> _WRITTEN INSTRUCTION_
Quote the listing below in its entirety.

-- begin RECORDED INFORMATION --

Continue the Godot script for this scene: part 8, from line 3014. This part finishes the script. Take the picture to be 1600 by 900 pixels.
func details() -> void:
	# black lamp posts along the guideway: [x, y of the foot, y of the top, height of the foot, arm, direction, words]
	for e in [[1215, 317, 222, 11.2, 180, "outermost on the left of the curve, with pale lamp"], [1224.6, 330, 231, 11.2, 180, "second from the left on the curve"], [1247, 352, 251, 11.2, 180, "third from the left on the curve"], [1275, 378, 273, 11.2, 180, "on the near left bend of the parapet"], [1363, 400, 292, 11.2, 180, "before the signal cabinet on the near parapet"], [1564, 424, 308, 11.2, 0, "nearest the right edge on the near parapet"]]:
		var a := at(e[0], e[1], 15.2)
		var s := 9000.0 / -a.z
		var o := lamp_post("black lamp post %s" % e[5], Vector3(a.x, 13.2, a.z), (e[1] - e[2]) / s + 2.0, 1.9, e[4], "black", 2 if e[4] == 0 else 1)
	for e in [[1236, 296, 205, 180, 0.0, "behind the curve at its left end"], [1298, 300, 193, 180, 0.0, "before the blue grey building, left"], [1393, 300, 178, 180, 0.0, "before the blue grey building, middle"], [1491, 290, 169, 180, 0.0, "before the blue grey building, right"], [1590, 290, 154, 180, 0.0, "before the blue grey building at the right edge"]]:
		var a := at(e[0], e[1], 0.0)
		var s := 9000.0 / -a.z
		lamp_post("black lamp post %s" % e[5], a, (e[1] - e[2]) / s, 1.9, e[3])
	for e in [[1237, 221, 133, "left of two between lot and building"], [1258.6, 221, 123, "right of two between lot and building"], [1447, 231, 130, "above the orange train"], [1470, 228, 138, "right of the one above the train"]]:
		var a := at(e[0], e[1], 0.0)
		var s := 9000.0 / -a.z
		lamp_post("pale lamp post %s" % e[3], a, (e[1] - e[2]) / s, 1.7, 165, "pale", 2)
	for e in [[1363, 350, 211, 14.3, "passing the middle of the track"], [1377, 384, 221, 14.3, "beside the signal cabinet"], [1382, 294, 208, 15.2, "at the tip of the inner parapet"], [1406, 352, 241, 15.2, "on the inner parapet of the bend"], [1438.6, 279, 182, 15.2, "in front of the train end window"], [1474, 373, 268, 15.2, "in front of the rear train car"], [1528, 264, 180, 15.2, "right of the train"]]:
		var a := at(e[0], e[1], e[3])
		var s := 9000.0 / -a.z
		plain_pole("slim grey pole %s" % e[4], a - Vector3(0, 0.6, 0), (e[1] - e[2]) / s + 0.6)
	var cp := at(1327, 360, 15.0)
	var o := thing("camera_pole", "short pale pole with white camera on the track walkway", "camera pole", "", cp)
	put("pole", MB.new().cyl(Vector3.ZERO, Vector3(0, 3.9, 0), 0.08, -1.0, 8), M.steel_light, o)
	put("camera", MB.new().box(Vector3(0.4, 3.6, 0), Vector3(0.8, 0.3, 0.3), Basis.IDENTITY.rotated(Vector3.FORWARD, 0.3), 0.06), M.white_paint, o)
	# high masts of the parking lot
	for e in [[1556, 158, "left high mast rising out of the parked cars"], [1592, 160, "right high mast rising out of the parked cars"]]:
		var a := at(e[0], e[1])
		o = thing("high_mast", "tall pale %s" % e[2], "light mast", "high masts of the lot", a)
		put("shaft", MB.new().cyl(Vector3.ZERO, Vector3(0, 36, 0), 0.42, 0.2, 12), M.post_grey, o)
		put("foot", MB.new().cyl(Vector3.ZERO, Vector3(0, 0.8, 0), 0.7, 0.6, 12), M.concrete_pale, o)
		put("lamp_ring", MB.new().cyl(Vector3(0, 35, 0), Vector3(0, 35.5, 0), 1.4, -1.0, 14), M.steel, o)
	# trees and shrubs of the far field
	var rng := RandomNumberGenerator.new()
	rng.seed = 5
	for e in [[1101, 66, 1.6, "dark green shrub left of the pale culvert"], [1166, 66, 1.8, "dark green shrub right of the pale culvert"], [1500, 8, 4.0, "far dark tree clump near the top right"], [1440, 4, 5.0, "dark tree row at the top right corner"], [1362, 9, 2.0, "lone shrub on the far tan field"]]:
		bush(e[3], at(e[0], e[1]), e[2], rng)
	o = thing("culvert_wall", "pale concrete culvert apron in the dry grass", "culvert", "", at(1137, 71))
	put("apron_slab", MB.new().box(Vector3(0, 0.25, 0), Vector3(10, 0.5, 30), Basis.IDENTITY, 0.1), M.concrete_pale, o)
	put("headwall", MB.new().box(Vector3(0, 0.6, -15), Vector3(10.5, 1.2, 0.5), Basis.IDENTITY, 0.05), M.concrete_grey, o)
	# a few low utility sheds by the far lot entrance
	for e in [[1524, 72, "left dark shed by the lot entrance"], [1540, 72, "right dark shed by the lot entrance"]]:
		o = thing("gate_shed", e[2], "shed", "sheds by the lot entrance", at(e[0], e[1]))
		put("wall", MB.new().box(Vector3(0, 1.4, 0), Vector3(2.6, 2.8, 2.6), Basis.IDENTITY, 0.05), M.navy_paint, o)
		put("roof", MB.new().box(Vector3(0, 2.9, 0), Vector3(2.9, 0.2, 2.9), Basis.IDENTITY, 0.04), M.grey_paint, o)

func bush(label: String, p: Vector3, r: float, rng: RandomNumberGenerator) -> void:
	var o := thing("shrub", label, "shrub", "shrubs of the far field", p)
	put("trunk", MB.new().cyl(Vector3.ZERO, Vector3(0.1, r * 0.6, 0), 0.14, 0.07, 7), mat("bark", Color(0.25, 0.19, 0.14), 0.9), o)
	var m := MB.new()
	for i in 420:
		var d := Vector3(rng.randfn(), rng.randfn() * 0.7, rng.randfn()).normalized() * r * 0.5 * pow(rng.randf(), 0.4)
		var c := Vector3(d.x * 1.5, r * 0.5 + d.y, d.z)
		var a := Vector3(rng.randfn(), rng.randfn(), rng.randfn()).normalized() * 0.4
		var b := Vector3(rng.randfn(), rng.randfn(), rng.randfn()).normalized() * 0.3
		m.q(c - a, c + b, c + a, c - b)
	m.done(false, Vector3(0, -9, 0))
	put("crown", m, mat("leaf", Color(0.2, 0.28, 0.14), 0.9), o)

-- end RECORDED INFORMATION --

> _RESULT OF THE EXERCISE_
Continue the Godot script for this scene: part 8, from line 3014. This part finishes the script. Take the picture to be 1600 by 900 pixels.
func details() -> void:
	# black lamp posts along the guideway: [x, y of the foot, y of the top, height of the foot, arm, direction, words]
	for e in [[1215, 317, 222, 11.2, 180, "outermost on the left of the curve, with pale lamp"], [1224.6, 330, 231, 11.2, 180, "second from the left on the curve"], [1247, 352, 251, 11.2, 180, "third from the left on the curve"], [1275, 378, 273, 11.2, 180, "on the near left bend of the parapet"], [1363, 400, 292, 11.2, 180, "before the signal cabinet on the near parapet"], [1564, 424, 308, 11.2, 0, "nearest the right edge on the near parapet"]]:
		var a := at(e[0], e[1], 15.2)
		var s := 9000.0 / -a.z
		var o := lamp_post("black lamp post %s" % e[5], Vector3(a.x, 13.2, a.z), (e[1] - e[2]) / s + 2.0, 1.9, e[4], "black", 2 if e[4] == 0 else 1)
	for e in [[1236, 296, 205, 180, 0.0, "behind the curve at its left end"], [1298, 300, 193, 180, 0.0, "before the blue grey building, left"], [1393, 300, 178, 180, 0.0, "before the blue grey building, middle"], [1491, 290, 169, 180, 0.0, "before the blue grey building, right"], [1590, 290, 154, 180, 0.0, "before the blue grey building at the right edge"]]:
		var a := at(e[0], e[1], 0.0)
		var s := 9000.0 / -a.z
		lamp_post("black lamp post %s" % e[5], a, (e[1] - e[2]) / s, 1.9, e[3])
	for e in [[1237, 221, 133, "left of two between lot and building"], [1258.6, 221, 123, "right of two between lot and building"], [1447, 231, 130, "above the orange train"], [1470, 228, 138, "right of the one above the train"]]:
		var a := at(e[0], e[1], 0.0)
		var s := 9000.0 / -a.z
		lamp_post("pale lamp post %s" % e[3], a, (e[1] - e[2]) / s, 1.7, 165, "pale", 2)
	for e in [[1363, 350, 211, 14.3, "passing the middle of the track"], [1377, 384, 221, 14.3, "beside the signal cabinet"], [1382, 294, 208, 15.2, "at the tip of the inner parapet"], [1406, 352, 241, 15.2, "on the inner parapet of the bend"], [1438.6, 279, 182, 15.2, "in front of the train end window"], [1474, 373, 268, 15.2, "in front of the rear train car"], [1528, 264, 180, 15.2, "right of the train"]]:
		var a := at(e[0], e[1], e[3])
		var s := 9000.0 / -a.z
		plain_pole("slim grey pole %s" % e[4], a - Vector3(0, 0.6, 0), (e[1] - e[2]) / s + 0.6)
	var cp := at(1327, 360, 15.0)
	var o := thing("camera_pole", "short pale pole with white camera on the track walkway", "camera pole", "", cp)
	put("pole", MB.new().cyl(Vector3.ZERO, Vector3(0, 3.9, 0), 0.08, -1.0, 8), M.steel_light, o)
	put("camera", MB.new().box(Vector3(0.4, 3.6, 0), Vector3(0.8, 0.3, 0.3), Basis.IDENTITY.rotated(Vector3.FORWARD, 0.3), 0.06), M.white_paint, o)
	# high masts of the parking lot
	for e in [[1556, 158, "left high mast rising out of the parked cars"], [1592, 160, "right high mast rising out of the parked cars"]]:
		var a := at(e[0], e[1])
		o = thing("high_mast", "tall pale %s" % e[2], "light mast", "high masts of the lot", a)
		put("shaft", MB.new().cyl(Vector3.ZERO, Vector3(0, 36, 0), 0.42, 0.2, 12), M.post_grey, o)
		put("foot", MB.new().cyl(Vector3.ZERO, Vector3(0, 0.8, 0), 0.7, 0.6, 12), M.concrete_pale, o)
		put("lamp_ring", MB.new().cyl(Vector3(0, 35, 0), Vector3(0, 35.5, 0), 1.4, -1.0, 14), M.steel, o)
	# trees and shrubs of the far field
	var rng := RandomNumberGenerator.new()
	rng.seed = 5
	for e in [[1101, 66, 1.6, "dark green shrub left of the pale culvert"], [1166, 66, 1.8, "dark green shrub right of the pale culvert"], [1500, 8, 4.0, "far dark tree clump near the top right"], [1440, 4, 5.0, "dark tree row at the top right corner"], [1362, 9, 2.0, "lone shrub on the far tan field"]]:
		bush(e[3], at(e[0], e[1]), e[2], rng)
	o = thing("culvert_wall", "pale concrete culvert apron in the dry grass", "culvert", "", at(1137, 71))
	put("apron_slab", MB.new().box(Vector3(0, 0.25, 0), Vector3(10, 0.5, 30), Basis.IDENTITY, 0.1), M.concrete_pale, o)
	put("headwall", MB.new().box(Vector3(0, 0.6, -15), Vector3(10.5, 1.2, 0.5), Basis.IDENTITY, 0.05), M.concrete_grey, o)
	# a few low utility sheds by the far lot entrance
	for e in [[1524, 72, "left dark shed by the lot entrance"], [1540, 72, "right dark shed by the lot entrance"]]:
		o = thing("gate_shed", e[2], "shed", "sheds by the lot entrance", at(e[0], e[1]))
		put("wall", MB.new().box(Vector3(0, 1.4, 0), Vector3(2.6, 2.8, 2.6), Basis.IDENTITY, 0.05), M.navy_paint, o)
		put("roof", MB.new().box(Vector3(0, 2.9, 0), Vector3(2.9, 0.2, 2.9), Basis.IDENTITY, 0.04), M.grey_paint, o)

func bush(label: String, p: Vector3, r: float, rng: RandomNumberGenerator) -> void:
	var o := thing("shrub", label, "shrub", "shrubs of the far field", p)
	put("trunk", MB.new().cyl(Vector3.ZERO, Vector3(0.1, r * 0.6, 0), 0.14, 0.07, 7), mat("bark", Color(0.25, 0.19, 0.14), 0.9), o)
	var m := MB.new()
	for i in 420:
		var d := Vector3(rng.randfn(), rng.randfn() * 0.7, rng.randfn()).normalized() * r * 0.5 * pow(rng.randf(), 0.4)
		var c := Vector3(d.x * 1.5, r * 0.5 + d.y, d.z)
		var a := Vector3(rng.randfn(), rng.randfn(), rng.randfn()).normalized() * 0.4
		var b := Vector3(rng.randfn(), rng.randfn(), rng.randfn()).normalized() * 0.3
		m.q(c - a, c + b, c + a, c - b)
	m.done(false, Vector3(0, -9, 0))
	put("crown", m, mat("leaf", Color(0.2, 0.28, 0.14), 0.9), o)